Sunday, September 27, 2009

Does Familiarity Breed Content or Contempt?

From those of us politics watchers stuck in the bubble that is Ottawa, the past few weeks have been great. Will we vote, won't we vote? Good coalition, bad coalition? Now, with break week about to end we ask ourselves "what's next?"

If the past few weeks are an indication, the answer is "who knows?" So I will instead ask a different question.

Stephen Harper was elected Prime Minister in 2006 and re-elected in 2008, both times with minority governments. Those elections were fought against Paul Martin (still struggling under the spectre of adscam) and Dion (still struggling under the spectre of, well, Dion). As a result, the Conservatives' support has grown from one election to the next and, according to many polls, is now approaching majority territory.

My question is why?

  • Is this growth in support a reflection of the leaders against which Harper has had to compete (and in particular Dion, as Martin was clearly hampered by the RCMP-income trust allegations in 2005-2006)?

  • Or is it a reflection of Canadians becoming more comfortable with Stephen Harper as PM?

While it is easy to point ones' finger at the former, there is a lot of truth in the latter. Wearing the badge of Reform, Harper (like his predecessors) was demonized. These attack ads were, to an extent, successful. There is enough polling data - particularly during elections - which suggests that Canadians are not 100% comfortable with the PM.

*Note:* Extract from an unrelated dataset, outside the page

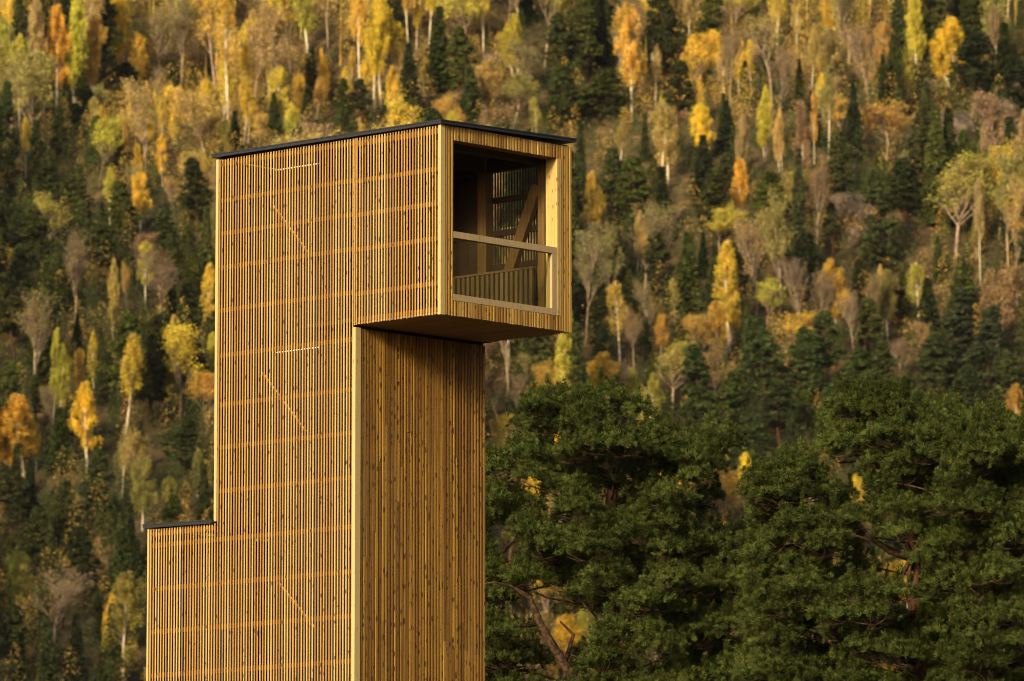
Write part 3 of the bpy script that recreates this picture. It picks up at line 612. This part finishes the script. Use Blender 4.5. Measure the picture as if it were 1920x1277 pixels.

What I wonder about is whether current events have changed things. In the current environment of uncertainty, are Canadian voters getting increasingly comfortable with a PM who has cast himself as a "sure hand"? Does Harper's promise of stability resonate more with Canadians who are struggling, than Ignatieff's vision of a more international Canada?

Polling results suggest so. While the Conservatives party results are slightly stronger than their rivals, Harper's leadership results are far stronger than his rivals.

Breaking the perception of Harper as the better leader will be the Liberal's greatest challenge. Are they up for it?